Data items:
-- Begin --
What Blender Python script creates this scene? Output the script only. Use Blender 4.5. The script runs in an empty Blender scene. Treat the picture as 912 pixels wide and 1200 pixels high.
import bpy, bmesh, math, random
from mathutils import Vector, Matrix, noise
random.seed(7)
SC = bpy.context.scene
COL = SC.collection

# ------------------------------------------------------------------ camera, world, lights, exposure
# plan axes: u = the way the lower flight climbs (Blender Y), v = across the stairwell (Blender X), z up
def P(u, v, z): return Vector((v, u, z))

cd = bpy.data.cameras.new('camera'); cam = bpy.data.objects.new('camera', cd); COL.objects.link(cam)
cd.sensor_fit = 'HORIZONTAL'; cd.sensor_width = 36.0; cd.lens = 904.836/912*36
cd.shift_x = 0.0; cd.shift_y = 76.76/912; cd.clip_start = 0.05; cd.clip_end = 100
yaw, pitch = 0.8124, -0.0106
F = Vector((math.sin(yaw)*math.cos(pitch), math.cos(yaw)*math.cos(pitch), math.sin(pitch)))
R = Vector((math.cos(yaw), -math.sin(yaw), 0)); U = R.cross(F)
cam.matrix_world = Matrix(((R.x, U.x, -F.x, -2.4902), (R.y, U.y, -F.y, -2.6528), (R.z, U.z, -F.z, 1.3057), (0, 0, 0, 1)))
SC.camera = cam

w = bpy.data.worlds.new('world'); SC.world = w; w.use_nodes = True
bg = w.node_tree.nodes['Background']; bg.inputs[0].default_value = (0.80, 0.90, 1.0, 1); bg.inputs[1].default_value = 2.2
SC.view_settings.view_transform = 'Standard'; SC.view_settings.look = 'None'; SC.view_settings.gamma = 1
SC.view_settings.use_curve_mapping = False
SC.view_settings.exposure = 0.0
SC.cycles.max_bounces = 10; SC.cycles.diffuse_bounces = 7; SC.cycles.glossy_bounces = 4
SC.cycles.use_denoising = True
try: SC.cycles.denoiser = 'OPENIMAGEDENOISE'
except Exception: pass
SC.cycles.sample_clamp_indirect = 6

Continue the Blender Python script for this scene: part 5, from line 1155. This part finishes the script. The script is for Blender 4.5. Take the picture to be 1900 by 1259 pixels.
-- End --
> Aim of the task
Output every record above exactly as it appears.

> Response to the exercise
What Blender Python script creates this scene? Output the script only. Use Blender 4.5. The script runs in an empty Blender scene. Treat the picture as 912 pixels wide and 1200 pixels high.
import bpy, bmesh, math, random
from mathutils import Vector, Matrix, noise
random.seed(7)
SC = bpy.context.scene
COL = SC.collection

# ------------------------------------------------------------------ camera, world, lights, exposure
# plan axes: u = the way the lower flight climbs (Blender Y), v = across the stairwell (Blender X), z up
def P(u, v, z): return Vector((v, u, z))

cd = bpy.data.cameras.new('camera'); cam = bpy.data.objects.new('camera', cd); COL.objects.link(cam)
cd.sensor_fit = 'HORIZONTAL'; cd.sensor_width = 36.0; cd.lens = 904.836/912*36
cd.shift_x = 0.0; cd.shift_y = 76.76/912; cd.clip_start = 0.05; cd.clip_end = 100
yaw, pitch = 0.8124, -0.0106
F = Vector((math.sin(yaw)*math.cos(pitch), math.cos(yaw)*math.cos(pitch), math.sin(pitch)))
R = Vector((math.cos(yaw), -math.sin(yaw), 0)); U = R.cross(F)
cam.matrix_world = Matrix(((R.x, U.x, -F.x, -2.4902), (R.y, U.y, -F.y, -2.6528), (R.z, U.z, -F.z, 1.3057), (0, 0, 0, 1)))
SC.camera = cam

w = bpy.data.worlds.new('world'); SC.world = w; w.use_nodes = True
bg = w.node_tree.nodes['Background']; bg.inputs[0].default_value = (0.80, 0.90, 1.0, 1); bg.inputs[1].default_value = 2.2
SC.view_settings.view_transform = 'Standard'; SC.view_settings.look = 'None'; SC.view_settings.gamma = 1
SC.view_settings.use_curve_mapping = False
SC.view_settings.exposure = 0.0
SC.cycles.max_bounces = 10; SC.cycles.diffuse_bounces = 7; SC.cycles.glossy_bounces = 4
SC.cycles.use_denoising = True
try: SC.cycles.denoiser = 'OPENIMAGEDENOISE'
except Exception: pass
SC.cycles.sample_clamp_indirect = 6

Continue the Blender Python script for this scene: part 5, from line 1155. This part finishes the script. The script is for Blender 4.5. Take the picture to be 1900 by 1259 pixels.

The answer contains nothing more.